** WHAT YOU NEED TO DO **
Quote every line from the top of the listing down to and including the line that contains "var rng := RandomNumberGenerator.new()".

====

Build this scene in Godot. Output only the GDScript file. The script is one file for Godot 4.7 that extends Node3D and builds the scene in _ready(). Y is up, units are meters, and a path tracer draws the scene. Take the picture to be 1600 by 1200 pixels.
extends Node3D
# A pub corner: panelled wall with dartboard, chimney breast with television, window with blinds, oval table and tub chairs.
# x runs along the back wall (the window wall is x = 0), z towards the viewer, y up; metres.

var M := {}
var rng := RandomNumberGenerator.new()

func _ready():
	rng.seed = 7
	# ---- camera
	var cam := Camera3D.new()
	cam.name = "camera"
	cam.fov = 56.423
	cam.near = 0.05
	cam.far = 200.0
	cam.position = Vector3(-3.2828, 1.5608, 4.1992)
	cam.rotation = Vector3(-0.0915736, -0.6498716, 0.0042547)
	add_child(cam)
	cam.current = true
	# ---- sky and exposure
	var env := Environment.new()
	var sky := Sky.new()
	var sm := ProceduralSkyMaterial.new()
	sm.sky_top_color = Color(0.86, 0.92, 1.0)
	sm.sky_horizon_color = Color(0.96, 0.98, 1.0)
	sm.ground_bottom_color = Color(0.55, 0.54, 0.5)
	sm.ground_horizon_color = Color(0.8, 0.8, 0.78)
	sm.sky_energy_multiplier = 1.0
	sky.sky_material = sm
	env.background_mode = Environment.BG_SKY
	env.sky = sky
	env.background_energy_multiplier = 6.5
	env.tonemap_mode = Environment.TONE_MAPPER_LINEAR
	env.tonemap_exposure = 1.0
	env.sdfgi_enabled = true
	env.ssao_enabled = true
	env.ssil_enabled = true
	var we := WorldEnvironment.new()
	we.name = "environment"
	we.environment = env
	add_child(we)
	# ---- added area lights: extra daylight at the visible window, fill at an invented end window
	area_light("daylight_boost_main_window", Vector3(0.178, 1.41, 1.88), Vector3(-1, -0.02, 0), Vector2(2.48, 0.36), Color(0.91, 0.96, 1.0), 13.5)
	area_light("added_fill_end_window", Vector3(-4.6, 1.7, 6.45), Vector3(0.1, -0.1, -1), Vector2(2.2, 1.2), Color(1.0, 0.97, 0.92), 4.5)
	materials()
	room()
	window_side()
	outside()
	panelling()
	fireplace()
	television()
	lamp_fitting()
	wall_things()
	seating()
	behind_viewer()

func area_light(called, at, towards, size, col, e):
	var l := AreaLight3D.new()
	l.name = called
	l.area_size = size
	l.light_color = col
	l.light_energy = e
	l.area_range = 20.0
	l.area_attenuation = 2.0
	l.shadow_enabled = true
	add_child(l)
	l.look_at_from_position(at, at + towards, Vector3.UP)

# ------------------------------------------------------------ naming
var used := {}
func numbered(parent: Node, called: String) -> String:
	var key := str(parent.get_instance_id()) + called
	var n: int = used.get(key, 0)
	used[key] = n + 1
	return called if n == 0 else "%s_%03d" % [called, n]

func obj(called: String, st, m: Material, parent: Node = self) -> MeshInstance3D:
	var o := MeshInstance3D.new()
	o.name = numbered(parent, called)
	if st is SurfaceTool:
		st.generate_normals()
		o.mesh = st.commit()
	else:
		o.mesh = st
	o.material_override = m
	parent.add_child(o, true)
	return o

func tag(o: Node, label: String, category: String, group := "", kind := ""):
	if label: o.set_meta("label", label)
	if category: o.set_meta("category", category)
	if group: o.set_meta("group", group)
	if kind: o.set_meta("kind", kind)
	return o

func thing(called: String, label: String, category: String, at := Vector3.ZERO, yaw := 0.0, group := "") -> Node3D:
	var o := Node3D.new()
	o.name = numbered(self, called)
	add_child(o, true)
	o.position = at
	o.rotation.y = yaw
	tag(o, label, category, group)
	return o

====

** EXERCISE ANSWER **
Build this scene in Godot. Output only the GDScript file. The script is one file for Godot 4.7 that extends Node3D and builds the scene in _ready(). Y is up, units are meters, and a path tracer draws the scene. Take the picture to be 1600 by 1200 pixels.
extends Node3D
# A pub corner: panelled wall with dartboard, chimney breast with television, window with blinds, oval table and tub chairs.
# x runs along the back wall (the window wall is x = 0), z towards the viewer, y up; metres.

var M := {}
var rng := RandomNumberGenerator.new()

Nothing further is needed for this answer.